▸ **What is asked**: Give the data again exactly, from its opening line through the line in which "def S(r, g, b): return" appears.

▸ **Available data**:
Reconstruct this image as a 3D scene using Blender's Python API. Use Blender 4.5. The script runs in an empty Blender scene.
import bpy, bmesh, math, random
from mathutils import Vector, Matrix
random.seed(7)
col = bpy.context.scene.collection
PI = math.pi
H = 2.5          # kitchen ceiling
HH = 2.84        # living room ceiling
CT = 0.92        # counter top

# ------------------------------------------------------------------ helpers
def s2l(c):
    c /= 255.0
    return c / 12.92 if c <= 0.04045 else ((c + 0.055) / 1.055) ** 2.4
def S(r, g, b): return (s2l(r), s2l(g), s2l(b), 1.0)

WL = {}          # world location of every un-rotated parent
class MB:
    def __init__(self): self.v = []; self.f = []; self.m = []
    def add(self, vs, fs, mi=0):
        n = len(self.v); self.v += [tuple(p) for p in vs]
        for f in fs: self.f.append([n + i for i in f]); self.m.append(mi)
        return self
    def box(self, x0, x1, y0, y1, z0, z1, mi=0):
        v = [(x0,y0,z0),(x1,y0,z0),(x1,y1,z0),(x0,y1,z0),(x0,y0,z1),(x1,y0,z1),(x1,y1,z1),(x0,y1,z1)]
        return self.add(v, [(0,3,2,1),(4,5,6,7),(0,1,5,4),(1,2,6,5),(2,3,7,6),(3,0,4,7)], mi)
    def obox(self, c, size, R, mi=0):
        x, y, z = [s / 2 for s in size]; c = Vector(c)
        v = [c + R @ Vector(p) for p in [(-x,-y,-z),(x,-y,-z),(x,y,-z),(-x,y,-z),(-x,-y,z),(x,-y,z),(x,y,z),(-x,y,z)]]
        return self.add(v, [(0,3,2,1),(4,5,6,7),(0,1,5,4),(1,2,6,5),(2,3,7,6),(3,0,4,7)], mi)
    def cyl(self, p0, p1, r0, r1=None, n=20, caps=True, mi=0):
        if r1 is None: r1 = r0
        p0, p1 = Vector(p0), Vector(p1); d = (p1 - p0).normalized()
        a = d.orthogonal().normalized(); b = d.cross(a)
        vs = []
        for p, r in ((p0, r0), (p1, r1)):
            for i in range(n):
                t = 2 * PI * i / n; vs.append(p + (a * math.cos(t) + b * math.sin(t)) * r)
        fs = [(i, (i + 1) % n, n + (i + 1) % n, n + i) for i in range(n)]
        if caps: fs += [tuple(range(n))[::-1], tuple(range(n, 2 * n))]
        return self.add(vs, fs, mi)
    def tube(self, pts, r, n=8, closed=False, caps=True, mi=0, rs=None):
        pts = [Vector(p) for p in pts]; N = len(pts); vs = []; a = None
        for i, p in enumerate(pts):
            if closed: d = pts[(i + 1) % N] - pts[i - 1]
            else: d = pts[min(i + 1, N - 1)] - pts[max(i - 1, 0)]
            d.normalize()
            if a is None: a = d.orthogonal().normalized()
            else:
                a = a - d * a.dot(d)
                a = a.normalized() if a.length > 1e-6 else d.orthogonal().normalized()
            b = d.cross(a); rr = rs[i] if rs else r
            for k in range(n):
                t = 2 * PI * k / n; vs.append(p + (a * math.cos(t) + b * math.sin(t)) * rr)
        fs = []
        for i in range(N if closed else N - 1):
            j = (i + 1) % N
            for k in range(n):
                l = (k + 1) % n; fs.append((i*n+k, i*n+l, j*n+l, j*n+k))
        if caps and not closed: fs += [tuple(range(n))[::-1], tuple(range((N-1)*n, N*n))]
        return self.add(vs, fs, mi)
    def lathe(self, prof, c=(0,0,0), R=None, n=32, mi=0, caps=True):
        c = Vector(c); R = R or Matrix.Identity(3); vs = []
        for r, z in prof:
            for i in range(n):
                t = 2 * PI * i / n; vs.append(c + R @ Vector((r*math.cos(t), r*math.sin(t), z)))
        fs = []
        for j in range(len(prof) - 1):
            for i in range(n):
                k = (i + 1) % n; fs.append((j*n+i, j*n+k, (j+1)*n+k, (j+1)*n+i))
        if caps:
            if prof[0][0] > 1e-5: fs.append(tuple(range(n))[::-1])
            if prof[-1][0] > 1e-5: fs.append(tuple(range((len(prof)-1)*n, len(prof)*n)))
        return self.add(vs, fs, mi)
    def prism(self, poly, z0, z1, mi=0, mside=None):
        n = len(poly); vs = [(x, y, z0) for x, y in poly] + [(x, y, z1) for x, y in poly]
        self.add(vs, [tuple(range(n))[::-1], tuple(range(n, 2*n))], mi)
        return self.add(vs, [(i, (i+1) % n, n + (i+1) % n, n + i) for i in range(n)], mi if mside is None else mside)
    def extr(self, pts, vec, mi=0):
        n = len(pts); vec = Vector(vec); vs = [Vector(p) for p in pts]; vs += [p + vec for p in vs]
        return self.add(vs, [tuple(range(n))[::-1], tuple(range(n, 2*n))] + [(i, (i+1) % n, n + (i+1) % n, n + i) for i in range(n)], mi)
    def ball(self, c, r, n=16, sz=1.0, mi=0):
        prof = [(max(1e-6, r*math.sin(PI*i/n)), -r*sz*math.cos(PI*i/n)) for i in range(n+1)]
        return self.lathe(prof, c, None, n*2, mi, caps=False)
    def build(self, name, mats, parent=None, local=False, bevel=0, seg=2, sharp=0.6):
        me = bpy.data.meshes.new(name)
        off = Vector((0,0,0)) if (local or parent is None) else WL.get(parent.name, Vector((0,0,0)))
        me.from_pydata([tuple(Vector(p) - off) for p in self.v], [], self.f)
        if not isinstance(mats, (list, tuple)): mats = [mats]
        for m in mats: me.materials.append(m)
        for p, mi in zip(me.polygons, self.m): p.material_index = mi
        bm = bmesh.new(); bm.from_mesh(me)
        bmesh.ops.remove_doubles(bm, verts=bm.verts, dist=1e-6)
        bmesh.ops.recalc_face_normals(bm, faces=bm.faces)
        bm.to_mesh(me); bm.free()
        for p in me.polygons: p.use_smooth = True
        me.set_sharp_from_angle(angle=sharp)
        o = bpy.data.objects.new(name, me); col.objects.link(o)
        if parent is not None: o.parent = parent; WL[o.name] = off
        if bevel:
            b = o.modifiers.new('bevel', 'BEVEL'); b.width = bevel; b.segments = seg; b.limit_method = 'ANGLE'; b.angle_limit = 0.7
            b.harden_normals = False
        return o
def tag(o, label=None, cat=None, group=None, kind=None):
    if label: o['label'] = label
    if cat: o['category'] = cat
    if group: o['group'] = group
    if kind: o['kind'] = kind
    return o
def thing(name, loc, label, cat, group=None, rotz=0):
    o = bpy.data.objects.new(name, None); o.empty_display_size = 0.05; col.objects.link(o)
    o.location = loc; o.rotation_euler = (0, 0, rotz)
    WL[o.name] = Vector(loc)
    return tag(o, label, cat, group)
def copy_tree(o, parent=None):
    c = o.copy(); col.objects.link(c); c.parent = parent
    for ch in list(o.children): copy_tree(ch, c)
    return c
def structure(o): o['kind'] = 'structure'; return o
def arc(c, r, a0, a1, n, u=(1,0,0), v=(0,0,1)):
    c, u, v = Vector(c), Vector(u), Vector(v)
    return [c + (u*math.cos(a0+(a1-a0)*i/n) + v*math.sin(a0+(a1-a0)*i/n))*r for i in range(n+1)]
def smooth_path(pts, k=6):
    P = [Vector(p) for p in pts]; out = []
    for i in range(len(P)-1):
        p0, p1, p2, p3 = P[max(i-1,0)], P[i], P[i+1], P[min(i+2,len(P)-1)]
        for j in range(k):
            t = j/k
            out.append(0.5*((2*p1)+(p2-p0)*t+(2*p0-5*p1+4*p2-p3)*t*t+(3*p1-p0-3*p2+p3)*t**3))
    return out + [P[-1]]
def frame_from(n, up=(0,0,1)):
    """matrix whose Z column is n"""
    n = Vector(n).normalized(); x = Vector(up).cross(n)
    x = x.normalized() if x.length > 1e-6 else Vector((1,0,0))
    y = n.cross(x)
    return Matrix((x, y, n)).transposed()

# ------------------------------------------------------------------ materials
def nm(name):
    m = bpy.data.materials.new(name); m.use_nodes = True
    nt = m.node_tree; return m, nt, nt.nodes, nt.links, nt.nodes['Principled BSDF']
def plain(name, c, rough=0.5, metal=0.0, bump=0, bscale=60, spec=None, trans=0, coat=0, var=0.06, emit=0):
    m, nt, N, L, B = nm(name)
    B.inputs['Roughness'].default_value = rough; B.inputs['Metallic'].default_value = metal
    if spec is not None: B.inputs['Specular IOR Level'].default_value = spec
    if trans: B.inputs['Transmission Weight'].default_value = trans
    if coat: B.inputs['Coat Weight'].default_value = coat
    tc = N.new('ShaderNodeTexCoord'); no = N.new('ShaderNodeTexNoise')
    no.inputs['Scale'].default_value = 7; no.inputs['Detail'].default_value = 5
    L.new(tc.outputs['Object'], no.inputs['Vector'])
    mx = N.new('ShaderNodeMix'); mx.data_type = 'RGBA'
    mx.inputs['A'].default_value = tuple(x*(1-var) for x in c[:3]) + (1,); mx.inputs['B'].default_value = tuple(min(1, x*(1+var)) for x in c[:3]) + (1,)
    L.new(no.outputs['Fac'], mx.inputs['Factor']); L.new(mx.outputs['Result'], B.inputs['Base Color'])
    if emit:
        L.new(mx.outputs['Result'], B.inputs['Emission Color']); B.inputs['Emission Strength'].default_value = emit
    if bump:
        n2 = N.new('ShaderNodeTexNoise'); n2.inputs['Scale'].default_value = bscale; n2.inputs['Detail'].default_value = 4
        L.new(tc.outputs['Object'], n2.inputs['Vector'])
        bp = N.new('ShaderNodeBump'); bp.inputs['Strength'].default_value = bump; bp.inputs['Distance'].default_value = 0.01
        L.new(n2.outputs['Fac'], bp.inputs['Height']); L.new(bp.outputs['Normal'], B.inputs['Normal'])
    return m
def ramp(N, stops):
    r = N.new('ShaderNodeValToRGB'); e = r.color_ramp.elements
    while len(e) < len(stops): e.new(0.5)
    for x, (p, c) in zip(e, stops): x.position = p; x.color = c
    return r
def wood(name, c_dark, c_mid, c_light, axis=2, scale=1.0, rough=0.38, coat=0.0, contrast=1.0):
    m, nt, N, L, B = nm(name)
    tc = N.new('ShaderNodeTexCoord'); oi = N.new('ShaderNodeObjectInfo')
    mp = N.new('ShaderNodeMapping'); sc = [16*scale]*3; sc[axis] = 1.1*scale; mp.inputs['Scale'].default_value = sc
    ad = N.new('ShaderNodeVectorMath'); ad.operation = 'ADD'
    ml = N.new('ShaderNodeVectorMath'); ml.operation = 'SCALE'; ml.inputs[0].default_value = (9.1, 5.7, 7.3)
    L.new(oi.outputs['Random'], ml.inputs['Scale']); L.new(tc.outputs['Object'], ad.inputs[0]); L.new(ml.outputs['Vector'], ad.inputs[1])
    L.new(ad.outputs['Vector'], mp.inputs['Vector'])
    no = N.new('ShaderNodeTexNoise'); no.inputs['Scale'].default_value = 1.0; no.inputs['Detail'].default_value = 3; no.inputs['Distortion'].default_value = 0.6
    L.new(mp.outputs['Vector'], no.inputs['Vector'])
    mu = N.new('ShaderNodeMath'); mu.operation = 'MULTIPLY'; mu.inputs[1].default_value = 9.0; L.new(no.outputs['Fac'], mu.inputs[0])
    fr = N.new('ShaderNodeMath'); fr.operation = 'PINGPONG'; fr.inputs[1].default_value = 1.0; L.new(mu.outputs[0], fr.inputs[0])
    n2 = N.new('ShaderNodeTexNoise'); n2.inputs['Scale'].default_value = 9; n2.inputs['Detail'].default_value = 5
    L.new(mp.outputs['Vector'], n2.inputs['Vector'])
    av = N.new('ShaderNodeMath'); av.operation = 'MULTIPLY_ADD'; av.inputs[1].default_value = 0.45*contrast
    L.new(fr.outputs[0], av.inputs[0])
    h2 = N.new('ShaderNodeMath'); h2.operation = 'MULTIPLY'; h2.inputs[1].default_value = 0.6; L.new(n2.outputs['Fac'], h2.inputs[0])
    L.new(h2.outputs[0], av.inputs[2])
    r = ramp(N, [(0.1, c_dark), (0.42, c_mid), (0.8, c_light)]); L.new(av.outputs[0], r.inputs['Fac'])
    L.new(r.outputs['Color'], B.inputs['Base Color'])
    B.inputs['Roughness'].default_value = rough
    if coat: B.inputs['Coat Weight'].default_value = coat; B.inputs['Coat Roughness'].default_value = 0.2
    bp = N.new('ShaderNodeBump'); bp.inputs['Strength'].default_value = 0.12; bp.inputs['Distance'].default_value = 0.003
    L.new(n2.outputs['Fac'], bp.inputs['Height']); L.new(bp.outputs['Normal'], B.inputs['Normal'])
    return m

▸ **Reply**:
Reconstruct this image as a 3D scene using Blender's Python API. Use Blender 4.5. The script runs in an empty Blender scene.
import bpy, bmesh, math, random
from mathutils import Vector, Matrix
random.seed(7)
col = bpy.context.scene.collection
PI = math.pi
H = 2.5          # kitchen ceiling
HH = 2.84        # living room ceiling
CT = 0.92        # counter top

# ------------------------------------------------------------------ helpers
def s2l(c):
    c /= 255.0
    return c / 12.92 if c <= 0.04045 else ((c + 0.055) / 1.055) ** 2.4
def S(r, g, b): return (s2l(r), s2l(g), s2l(b), 1.0)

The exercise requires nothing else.